++++ DATASET EXTRACT
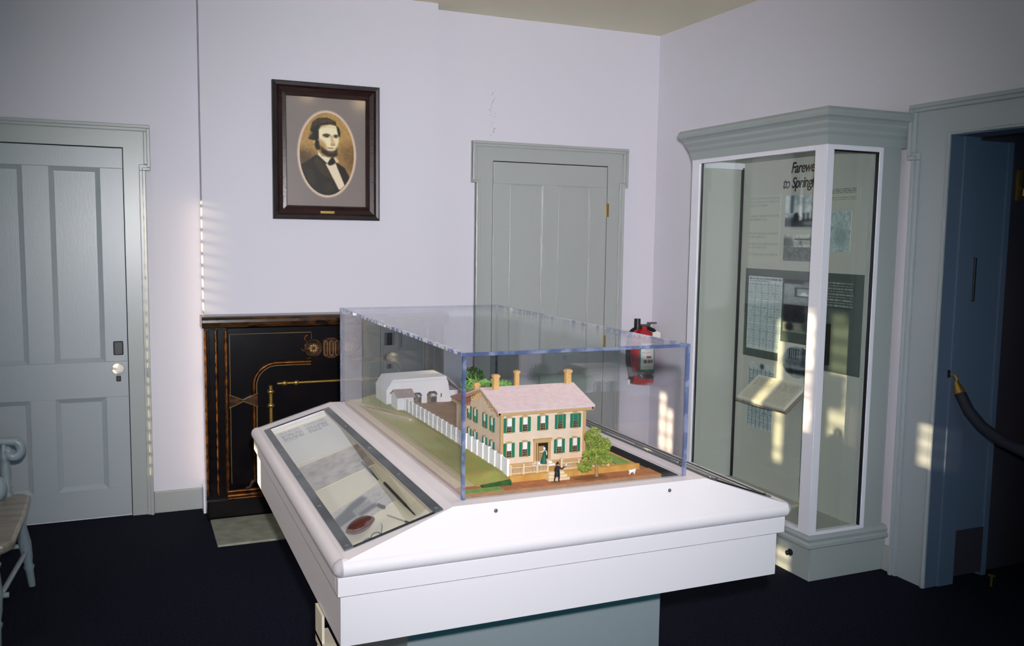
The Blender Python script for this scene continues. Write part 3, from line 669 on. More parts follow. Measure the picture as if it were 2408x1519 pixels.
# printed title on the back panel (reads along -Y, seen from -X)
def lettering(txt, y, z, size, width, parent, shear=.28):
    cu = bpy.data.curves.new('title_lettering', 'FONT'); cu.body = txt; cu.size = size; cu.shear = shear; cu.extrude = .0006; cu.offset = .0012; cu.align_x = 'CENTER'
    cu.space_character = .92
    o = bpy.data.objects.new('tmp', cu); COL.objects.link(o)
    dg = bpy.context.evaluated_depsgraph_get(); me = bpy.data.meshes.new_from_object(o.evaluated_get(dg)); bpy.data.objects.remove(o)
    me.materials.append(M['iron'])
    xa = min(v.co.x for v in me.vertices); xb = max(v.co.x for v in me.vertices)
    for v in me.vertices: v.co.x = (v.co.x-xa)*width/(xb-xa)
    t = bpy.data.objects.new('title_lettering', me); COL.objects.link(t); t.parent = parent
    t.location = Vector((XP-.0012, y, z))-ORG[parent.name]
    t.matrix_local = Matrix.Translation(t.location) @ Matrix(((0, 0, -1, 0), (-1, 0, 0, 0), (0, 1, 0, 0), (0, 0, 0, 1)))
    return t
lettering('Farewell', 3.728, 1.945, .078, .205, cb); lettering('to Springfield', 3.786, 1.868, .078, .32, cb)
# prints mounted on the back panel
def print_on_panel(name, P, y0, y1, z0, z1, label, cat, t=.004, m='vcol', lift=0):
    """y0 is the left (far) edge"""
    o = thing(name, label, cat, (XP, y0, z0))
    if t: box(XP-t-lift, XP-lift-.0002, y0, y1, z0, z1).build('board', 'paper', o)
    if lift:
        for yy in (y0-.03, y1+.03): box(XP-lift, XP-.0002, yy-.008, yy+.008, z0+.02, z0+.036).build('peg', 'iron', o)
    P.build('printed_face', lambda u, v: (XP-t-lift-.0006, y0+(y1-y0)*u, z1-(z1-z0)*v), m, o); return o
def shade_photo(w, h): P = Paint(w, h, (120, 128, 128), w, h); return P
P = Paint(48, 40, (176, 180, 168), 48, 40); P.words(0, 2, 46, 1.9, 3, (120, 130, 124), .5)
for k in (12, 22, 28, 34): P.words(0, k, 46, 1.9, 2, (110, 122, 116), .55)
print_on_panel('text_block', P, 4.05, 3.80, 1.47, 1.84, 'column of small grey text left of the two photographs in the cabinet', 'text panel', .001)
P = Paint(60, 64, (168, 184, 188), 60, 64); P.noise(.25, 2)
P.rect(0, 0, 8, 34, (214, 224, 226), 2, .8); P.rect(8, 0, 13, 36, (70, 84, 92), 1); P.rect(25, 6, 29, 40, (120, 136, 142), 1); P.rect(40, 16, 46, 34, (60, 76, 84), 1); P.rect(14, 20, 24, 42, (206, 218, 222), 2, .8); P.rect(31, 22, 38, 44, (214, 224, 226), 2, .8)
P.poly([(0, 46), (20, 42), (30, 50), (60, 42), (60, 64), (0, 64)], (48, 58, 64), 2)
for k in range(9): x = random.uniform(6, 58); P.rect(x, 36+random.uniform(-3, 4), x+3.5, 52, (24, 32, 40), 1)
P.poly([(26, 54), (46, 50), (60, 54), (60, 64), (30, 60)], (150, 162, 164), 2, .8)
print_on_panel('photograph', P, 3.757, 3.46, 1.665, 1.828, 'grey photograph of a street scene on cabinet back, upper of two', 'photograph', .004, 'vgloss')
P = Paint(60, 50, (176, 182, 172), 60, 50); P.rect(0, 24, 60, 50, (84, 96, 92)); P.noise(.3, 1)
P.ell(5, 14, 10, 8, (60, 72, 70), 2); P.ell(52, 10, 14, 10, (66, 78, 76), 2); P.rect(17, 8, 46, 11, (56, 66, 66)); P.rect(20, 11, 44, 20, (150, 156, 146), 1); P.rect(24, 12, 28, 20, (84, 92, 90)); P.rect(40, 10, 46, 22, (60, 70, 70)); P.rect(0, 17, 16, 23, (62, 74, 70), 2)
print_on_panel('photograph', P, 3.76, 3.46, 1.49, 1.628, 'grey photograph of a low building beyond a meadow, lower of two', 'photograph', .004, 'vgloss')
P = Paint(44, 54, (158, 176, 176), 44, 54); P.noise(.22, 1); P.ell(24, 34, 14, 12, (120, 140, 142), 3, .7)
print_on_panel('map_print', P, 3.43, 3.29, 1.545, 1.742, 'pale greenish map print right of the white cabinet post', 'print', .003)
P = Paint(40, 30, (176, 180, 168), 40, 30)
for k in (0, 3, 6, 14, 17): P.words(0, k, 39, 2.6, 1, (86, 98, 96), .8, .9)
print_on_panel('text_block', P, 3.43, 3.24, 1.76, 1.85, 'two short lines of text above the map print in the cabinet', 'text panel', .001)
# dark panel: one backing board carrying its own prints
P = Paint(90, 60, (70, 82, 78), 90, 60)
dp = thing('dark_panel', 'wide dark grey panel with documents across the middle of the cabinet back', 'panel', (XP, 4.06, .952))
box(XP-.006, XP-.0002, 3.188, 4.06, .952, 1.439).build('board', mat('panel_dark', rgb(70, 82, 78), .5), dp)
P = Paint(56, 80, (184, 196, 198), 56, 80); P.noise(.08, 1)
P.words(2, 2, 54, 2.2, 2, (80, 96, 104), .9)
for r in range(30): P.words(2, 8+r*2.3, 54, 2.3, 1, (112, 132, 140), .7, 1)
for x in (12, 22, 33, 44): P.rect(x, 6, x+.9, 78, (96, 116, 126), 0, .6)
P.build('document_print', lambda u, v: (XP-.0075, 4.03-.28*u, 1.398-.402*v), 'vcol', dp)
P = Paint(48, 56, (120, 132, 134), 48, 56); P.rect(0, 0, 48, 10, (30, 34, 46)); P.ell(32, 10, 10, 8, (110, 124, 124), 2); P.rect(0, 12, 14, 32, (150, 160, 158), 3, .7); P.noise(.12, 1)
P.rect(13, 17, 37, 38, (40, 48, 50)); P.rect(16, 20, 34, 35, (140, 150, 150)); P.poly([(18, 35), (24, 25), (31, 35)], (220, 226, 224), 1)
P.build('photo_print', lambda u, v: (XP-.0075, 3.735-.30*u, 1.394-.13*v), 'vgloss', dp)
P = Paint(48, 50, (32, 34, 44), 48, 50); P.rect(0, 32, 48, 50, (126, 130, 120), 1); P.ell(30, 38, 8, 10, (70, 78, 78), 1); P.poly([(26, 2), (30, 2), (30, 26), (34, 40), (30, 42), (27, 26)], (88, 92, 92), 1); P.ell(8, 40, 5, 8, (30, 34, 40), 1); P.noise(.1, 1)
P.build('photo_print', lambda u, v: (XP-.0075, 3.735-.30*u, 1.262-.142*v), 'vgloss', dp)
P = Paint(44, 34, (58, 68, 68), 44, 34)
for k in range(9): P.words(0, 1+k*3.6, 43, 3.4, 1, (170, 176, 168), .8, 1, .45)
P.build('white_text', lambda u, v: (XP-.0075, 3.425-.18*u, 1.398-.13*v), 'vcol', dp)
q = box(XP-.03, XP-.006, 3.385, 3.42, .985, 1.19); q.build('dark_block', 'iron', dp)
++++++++
Return to the listing above and set it down exactly, leaving out its pictures.

[RESULT]
The Blender Python script for this scene continues. Write part 3, from line 669 on. More parts follow. Measure the picture as if it were 2408x1519 pixels.
# printed title on the back panel (reads along -Y, seen from -X)
def lettering(txt, y, z, size, width, parent, shear=.28):
    cu = bpy.data.curves.new('title_lettering', 'FONT'); cu.body = txt; cu.size = size; cu.shear = shear; cu.extrude = .0006; cu.offset = .0012; cu.align_x = 'CENTER'
    cu.space_character = .92
    o = bpy.data.objects.new('tmp', cu); COL.objects.link(o)
    dg = bpy.context.evaluated_depsgraph_get(); me = bpy.data.meshes.new_from_object(o.evaluated_get(dg)); bpy.data.objects.remove(o)
    me.materials.append(M['iron'])
    xa = min(v.co.x for v in me.vertices); xb = max(v.co.x for v in me.vertices)
    for v in me.vertices: v.co.x = (v.co.x-xa)*width/(xb-xa)
    t = bpy.data.objects.new('title_lettering', me); COL.objects.link(t); t.parent = parent
    t.location = Vector((XP-.0012, y, z))-ORG[parent.name]
    t.matrix_local = Matrix.Translation(t.location) @ Matrix(((0, 0, -1, 0), (-1, 0, 0, 0), (0, 1, 0, 0), (0, 0, 0, 1)))
    return t
lettering('Farewell', 3.728, 1.945, .078, .205, cb); lettering('to Springfield', 3.786, 1.868, .078, .32, cb)
# prints mounted on the back panel
def print_on_panel(name, P, y0, y1, z0, z1, label, cat, t=.004, m='vcol', lift=0):
    """y0 is the left (far) edge"""
    o = thing(name, label, cat, (XP, y0, z0))
    if t: box(XP-t-lift, XP-lift-.0002, y0, y1, z0, z1).build('board', 'paper', o)
    if lift:
        for yy in (y0-.03, y1+.03): box(XP-lift, XP-.0002, yy-.008, yy+.008, z0+.02, z0+.036).build('peg', 'iron', o)
    P.build('printed_face', lambda u, v: (XP-t-lift-.0006, y0+(y1-y0)*u, z1-(z1-z0)*v), m, o); return o
def shade_photo(w, h): P = Paint(w, h, (120, 128, 128), w, h); return P
P = Paint(48, 40, (176, 180, 168), 48, 40); P.words(0, 2, 46, 1.9, 3, (120, 130, 124), .5)
for k in (12, 22, 28, 34): P.words(0, k, 46, 1.9, 2, (110, 122, 116), .55)
print_on_panel('text_block', P, 4.05, 3.80, 1.47, 1.84, 'column of small grey text left of the two photographs in the cabinet', 'text panel', .001)
P = Paint(60, 64, (168, 184, 188), 60, 64); P.noise(.25, 2)
P.rect(0, 0, 8, 34, (214, 224, 226), 2, .8); P.rect(8, 0, 13, 36, (70, 84, 92), 1); P.rect(25, 6, 29, 40, (120, 136, 142), 1); P.rect(40, 16, 46, 34, (60, 76, 84), 1); P.rect(14, 20, 24, 42, (206, 218, 222), 2, .8); P.rect(31, 22, 38, 44, (214, 224, 226), 2, .8)
P.poly([(0, 46), (20, 42), (30, 50), (60, 42), (60, 64), (0, 64)], (48, 58, 64), 2)
for k in range(9): x = random.uniform(6, 58); P.rect(x, 36+random.uniform(-3, 4), x+3.5, 52, (24, 32, 40), 1)
P.poly([(26, 54), (46, 50), (60, 54), (60, 64), (30, 60)], (150, 162, 164), 2, .8)
print_on_panel('photograph', P, 3.757, 3.46, 1.665, 1.828, 'grey photograph of a street scene on cabinet back, upper of two', 'photograph', .004, 'vgloss')
P = Paint(60, 50, (176, 182, 172), 60, 50); P.rect(0, 24, 60, 50, (84, 96, 92)); P.noise(.3, 1)
P.ell(5, 14, 10, 8, (60, 72, 70), 2); P.ell(52, 10, 14, 10, (66, 78, 76), 2); P.rect(17, 8, 46, 11, (56, 66, 66)); P.rect(20, 11, 44, 20, (150, 156, 146), 1); P.rect(24, 12, 28, 20, (84, 92, 90)); P.rect(40, 10, 46, 22, (60, 70, 70)); P.rect(0, 17, 16, 23, (62, 74, 70), 2)
print_on_panel('photograph', P, 3.76, 3.46, 1.49, 1.628, 'grey photograph of a low building beyond a meadow, lower of two', 'photograph', .004, 'vgloss')
P = Paint(44, 54, (158, 176, 176), 44, 54); P.noise(.22, 1); P.ell(24, 34, 14, 12, (120, 140, 142), 3, .7)
print_on_panel('map_print', P, 3.43, 3.29, 1.545, 1.742, 'pale greenish map print right of the white cabinet post', 'print', .003)
P = Paint(40, 30, (176, 180, 168), 40, 30)
for k in (0, 3, 6, 14, 17): P.words(0, k, 39, 2.6, 1, (86, 98, 96), .8, .9)
print_on_panel('text_block', P, 3.43, 3.24, 1.76, 1.85, 'two short lines of text above the map print in the cabinet', 'text panel', .001)
# dark panel: one backing board carrying its own prints
P = Paint(90, 60, (70, 82, 78), 90, 60)
dp = thing('dark_panel', 'wide dark grey panel with documents across the middle of the cabinet back', 'panel', (XP, 4.06, .952))
box(XP-.006, XP-.0002, 3.188, 4.06, .952, 1.439).build('board', mat('panel_dark', rgb(70, 82, 78), .5), dp)
P = Paint(56, 80, (184, 196, 198), 56, 80); P.noise(.08, 1)
P.words(2, 2, 54, 2.2, 2, (80, 96, 104), .9)
for r in range(30): P.words(2, 8+r*2.3, 54, 2.3, 1, (112, 132, 140), .7, 1)
for x in (12, 22, 33, 44): P.rect(x, 6, x+.9, 78, (96, 116, 126), 0, .6)
P.build('document_print', lambda u, v: (XP-.0075, 4.03-.28*u, 1.398-.402*v), 'vcol', dp)
P = Paint(48, 56, (120, 132, 134), 48, 56); P.rect(0, 0, 48, 10, (30, 34, 46)); P.ell(32, 10, 10, 8, (110, 124, 124), 2); P.rect(0, 12, 14, 32, (150, 160, 158), 3, .7); P.noise(.12, 1)
P.rect(13, 17, 37, 38, (40, 48, 50)); P.rect(16, 20, 34, 35, (140, 150, 150)); P.poly([(18, 35), (24, 25), (31, 35)], (220, 226, 224), 1)
P.build('photo_print', lambda u, v: (XP-.0075, 3.735-.30*u, 1.394-.13*v), 'vgloss', dp)
P = Paint(48, 50, (32, 34, 44), 48, 50); P.rect(0, 32, 48, 50, (126, 130, 120), 1); P.ell(30, 38, 8, 10, (70, 78, 78), 1); P.poly([(26, 2), (30, 2), (30, 26), (34, 40), (30, 42), (27, 26)], (88, 92, 92), 1); P.ell(8, 40, 5, 8, (30, 34, 40), 1); P.noise(.1, 1)
P.build('photo_print', lambda u, v: (XP-.0075, 3.735-.30*u, 1.262-.142*v), 'vgloss', dp)
P = Paint(44, 34, (58, 68, 68), 44, 34)
for k in range(9): P.words(0, 1+k*3.6, 43, 3.4, 1, (170, 176, 168), .8, 1, .45)
P.build('white_text', lambda u, v: (XP-.0075, 3.425-.18*u, 1.398-.13*v), 'vcol', dp)
q = box(XP-.03, XP-.006, 3.385, 3.42, .985, 1.19); q.build('dark_block', 'iron', dp)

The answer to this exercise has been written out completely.